On pourrait penser à un délire creepy du réalisateur, une volonté de se démarquer en produisant du bizarre extrême, beaucoup ici le perçoivent de cette manière. Cependant, je pense qu'il faut se détacher de cet aspect afin de ne pas passer outre des éléments importants de ce récit.
Pour moi, c'est une animation qui relève de l'analyse psychologique. Tout est fait pour nous mettre dans une ambiance des plus glauques, nous confronter à nos idées noires. En effet, le héros éponyme qu'est "salad fingers" se présente aux spectateur-trices de manière directe, il nous fait part de sa vie et nous dévoile son quotidien qui est très animé. On n'a donc pas de distance qui est prise, ce qui pourrait plonger le/la spectateur-trice dans son moi le plus profond. Salad fingers est un être qu'on comprend aisément au fil des épisodes, et je considère que le onzième est pour cela le plus abouti. J'y voyais au début un personnage rongé par la solitude et l'isolement qui ne comprend pas le monde qui l'entoure et préfère parfois ne pas l'affronter. Au fil du temps on le voit comme désemparé, il tente de sortir de sa solitude en essayant de créer des liens sociaux mais ceux-ci aboutissent toujours à une certaine déception. Mais à la fin on comprend d'où naît foncièrement toute cette violence interne, les pressions familiales.
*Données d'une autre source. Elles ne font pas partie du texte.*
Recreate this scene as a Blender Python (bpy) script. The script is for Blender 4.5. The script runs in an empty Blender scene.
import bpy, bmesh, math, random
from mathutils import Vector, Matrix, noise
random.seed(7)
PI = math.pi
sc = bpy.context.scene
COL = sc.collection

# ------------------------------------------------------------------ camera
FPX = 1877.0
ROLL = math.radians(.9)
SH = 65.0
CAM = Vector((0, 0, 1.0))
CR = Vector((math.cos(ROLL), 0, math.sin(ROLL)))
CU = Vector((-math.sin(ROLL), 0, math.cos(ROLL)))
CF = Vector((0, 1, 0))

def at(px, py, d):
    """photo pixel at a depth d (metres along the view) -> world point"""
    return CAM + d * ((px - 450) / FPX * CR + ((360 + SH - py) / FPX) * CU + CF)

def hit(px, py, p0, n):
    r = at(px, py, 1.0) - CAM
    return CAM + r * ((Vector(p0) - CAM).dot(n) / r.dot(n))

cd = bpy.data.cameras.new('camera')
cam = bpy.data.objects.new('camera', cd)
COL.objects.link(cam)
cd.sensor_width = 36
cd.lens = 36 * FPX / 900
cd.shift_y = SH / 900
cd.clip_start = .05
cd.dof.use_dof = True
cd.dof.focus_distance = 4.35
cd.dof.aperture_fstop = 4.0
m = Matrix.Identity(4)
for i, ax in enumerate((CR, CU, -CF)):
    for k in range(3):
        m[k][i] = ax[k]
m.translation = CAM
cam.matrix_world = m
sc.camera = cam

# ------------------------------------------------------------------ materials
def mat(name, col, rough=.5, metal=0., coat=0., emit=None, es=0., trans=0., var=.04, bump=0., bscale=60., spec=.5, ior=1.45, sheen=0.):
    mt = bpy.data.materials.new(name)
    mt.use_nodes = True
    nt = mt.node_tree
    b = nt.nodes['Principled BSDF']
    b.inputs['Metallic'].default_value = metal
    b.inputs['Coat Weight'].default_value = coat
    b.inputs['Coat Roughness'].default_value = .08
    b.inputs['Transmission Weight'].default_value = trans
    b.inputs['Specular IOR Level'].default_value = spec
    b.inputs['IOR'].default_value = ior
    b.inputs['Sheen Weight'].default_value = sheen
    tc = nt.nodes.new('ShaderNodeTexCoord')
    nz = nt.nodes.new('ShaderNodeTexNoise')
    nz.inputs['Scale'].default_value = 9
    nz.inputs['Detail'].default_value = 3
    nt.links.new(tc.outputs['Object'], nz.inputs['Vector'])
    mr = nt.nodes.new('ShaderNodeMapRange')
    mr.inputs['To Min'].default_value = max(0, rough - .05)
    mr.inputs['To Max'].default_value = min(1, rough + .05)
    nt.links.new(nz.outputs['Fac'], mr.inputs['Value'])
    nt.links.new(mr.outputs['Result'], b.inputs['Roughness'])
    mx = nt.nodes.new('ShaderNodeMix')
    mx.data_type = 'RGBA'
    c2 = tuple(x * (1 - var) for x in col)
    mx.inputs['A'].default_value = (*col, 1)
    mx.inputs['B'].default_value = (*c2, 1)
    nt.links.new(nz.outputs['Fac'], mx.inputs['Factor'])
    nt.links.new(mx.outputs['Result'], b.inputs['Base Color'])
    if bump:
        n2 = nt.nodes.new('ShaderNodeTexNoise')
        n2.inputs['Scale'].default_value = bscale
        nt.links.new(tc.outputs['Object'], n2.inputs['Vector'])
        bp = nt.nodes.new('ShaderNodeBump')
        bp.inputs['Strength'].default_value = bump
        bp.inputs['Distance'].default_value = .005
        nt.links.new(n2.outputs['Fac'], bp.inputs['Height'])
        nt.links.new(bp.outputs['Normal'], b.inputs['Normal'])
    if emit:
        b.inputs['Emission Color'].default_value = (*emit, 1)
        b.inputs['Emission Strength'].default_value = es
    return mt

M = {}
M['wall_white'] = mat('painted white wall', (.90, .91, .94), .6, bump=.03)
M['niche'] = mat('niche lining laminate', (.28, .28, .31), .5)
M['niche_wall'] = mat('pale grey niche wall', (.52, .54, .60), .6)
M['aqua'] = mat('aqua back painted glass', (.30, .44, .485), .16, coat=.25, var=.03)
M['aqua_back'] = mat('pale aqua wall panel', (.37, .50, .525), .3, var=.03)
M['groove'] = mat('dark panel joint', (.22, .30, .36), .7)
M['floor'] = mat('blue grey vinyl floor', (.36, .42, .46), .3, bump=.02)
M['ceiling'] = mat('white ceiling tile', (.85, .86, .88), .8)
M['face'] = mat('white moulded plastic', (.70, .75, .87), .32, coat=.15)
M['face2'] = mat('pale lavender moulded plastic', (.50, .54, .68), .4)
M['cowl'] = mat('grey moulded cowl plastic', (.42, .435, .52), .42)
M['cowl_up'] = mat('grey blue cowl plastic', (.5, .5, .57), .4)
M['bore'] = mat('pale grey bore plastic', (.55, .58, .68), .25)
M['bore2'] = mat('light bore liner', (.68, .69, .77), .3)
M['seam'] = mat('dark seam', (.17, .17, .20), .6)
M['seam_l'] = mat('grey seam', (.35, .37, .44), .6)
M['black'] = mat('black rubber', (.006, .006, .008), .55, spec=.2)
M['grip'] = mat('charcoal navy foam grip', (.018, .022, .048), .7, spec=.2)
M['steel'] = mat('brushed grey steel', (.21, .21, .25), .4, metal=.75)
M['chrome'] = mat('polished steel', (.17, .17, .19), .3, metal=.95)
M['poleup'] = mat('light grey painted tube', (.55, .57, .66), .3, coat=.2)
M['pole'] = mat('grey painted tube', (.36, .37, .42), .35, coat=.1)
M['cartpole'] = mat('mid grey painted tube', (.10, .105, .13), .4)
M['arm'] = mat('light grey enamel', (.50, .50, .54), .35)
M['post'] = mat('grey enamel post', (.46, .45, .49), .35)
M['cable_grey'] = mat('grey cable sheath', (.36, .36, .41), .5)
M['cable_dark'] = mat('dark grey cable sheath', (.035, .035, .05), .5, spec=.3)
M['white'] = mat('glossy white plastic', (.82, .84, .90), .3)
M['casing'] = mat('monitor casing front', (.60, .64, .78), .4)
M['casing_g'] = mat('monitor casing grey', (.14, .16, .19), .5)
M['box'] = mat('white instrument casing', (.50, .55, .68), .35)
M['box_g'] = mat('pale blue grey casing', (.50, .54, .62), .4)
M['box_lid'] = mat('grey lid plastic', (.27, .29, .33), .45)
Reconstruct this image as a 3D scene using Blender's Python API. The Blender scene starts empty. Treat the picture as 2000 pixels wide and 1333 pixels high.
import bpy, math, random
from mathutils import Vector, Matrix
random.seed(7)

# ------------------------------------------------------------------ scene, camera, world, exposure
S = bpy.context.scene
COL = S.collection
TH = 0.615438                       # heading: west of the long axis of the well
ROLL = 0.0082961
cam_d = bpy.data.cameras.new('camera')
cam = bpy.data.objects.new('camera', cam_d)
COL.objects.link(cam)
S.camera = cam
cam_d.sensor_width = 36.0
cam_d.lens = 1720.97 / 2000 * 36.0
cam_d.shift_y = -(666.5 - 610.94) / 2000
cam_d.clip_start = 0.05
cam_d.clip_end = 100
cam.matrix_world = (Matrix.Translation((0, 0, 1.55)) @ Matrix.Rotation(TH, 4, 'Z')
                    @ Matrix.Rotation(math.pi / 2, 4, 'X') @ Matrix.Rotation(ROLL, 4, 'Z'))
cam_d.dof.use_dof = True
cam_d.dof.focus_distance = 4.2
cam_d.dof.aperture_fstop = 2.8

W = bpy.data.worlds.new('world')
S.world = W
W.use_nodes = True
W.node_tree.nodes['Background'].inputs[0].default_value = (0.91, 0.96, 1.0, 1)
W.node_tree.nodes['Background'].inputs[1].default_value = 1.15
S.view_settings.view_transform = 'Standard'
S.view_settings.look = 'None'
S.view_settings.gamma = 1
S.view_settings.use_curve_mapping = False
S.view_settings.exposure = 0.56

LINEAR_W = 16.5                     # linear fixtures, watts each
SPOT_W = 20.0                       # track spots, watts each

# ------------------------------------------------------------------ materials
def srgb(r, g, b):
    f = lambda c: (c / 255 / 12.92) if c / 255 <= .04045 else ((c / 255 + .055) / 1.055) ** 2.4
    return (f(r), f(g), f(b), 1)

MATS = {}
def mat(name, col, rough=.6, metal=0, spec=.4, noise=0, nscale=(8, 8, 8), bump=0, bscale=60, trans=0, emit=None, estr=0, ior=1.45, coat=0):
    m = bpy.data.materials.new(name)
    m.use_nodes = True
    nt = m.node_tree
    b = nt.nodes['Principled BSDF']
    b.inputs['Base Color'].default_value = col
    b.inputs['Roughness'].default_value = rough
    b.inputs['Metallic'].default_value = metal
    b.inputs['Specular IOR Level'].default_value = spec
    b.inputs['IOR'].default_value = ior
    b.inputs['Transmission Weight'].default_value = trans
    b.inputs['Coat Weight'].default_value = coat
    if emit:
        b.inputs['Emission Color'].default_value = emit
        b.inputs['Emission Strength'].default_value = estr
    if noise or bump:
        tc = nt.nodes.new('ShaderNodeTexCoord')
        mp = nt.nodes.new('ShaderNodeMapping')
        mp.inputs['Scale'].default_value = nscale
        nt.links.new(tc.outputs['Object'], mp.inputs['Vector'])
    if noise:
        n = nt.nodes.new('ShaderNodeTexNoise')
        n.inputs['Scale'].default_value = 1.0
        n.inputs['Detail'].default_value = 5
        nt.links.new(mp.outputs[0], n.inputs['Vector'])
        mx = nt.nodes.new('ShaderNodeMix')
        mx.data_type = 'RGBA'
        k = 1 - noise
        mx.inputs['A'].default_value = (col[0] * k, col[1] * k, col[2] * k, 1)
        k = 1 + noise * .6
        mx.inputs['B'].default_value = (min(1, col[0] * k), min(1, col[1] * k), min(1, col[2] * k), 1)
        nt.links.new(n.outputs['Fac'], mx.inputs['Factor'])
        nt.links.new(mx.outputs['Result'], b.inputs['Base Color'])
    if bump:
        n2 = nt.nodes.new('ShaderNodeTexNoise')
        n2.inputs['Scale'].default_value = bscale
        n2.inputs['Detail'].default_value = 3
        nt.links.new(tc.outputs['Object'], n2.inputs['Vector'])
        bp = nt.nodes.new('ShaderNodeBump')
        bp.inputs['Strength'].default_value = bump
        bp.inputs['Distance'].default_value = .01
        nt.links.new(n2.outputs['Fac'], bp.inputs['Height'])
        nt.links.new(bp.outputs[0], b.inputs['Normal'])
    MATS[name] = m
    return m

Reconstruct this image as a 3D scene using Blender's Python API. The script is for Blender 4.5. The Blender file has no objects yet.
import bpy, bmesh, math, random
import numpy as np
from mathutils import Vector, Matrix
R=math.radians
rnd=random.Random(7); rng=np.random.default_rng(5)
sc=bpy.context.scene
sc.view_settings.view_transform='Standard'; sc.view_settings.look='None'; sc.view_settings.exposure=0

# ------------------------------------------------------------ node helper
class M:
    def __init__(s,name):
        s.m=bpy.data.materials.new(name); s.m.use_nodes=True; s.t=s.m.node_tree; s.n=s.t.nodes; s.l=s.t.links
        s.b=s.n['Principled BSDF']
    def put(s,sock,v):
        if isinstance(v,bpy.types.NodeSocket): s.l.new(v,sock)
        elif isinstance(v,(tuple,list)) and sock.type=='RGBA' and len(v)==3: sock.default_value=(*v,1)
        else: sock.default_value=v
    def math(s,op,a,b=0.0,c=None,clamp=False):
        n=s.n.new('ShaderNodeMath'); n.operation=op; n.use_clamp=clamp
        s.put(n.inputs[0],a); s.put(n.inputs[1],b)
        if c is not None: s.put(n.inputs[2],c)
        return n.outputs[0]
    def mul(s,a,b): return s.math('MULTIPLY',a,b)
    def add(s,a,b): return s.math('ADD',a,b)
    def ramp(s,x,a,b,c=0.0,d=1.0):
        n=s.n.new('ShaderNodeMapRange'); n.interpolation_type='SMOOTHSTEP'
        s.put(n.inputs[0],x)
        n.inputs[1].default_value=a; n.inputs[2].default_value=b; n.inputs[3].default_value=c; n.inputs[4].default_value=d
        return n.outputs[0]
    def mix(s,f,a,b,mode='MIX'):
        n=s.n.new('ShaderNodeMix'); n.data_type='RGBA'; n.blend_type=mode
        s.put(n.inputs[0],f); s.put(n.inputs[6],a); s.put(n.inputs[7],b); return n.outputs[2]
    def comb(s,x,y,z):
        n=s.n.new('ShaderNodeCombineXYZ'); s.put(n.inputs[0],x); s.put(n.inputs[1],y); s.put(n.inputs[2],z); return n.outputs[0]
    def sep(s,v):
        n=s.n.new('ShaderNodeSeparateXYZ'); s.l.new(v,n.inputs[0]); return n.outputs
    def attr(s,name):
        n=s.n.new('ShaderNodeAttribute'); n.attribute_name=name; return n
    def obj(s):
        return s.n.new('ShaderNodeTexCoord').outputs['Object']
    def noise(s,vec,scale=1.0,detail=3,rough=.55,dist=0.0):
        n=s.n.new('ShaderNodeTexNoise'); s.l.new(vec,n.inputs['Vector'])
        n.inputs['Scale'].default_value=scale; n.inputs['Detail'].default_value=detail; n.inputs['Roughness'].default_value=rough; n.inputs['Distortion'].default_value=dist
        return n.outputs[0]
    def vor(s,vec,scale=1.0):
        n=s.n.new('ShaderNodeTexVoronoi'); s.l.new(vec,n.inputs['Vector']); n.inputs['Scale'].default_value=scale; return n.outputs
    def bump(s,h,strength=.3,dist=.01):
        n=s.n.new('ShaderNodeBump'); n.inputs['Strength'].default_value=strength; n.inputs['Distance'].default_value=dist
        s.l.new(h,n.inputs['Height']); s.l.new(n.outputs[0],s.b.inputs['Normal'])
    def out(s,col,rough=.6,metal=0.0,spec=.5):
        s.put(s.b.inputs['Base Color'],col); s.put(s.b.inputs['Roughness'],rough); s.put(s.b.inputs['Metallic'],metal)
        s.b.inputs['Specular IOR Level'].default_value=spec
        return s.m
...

Salad Fingers semble avoir toujours été rejeté par une mère (veuve ou célibataire, dans tous les cas, seule) ayant utilisé la violence psychologique comme moyen pédagogique. L'idée des miroirs, d'un monde parallèle, de son alter ego vivant aux côtés de sa mère montre toute la pression exercée par une mère indifférente qui n'a fait qu'enfermer un peu plus Salad Fingers dans son mal être. Et je pense qu'ici, à travers ces moyens graphiques issus d'un logiciel de montage basique, David Firth veut démocratiser le propos. Il pourrait y avoir une volonté de montrer que les traumatismes vécus durant l'enfance fondent la vie et le comportements des gens car le monde environnant nous fait peur et nous dit constamment de minimiser nos heurts.
Après je n'espère pas m'emballer dans mes propos, si ça se trouve le réalisateur me rirait au nez en lisant cela, mais je pense que cette série a un certain potentiel et qu'elle n'est pas anodine. Je pense que ce n'est pas pour rien si certaines personnes n'arrivent pas à la visionner, l'ambiance creepy est parfois dure à assumer. Dans tous les cas j'y vois un aspect psychologique intéressant, d'autre un délire plat, chacun-e sa vision.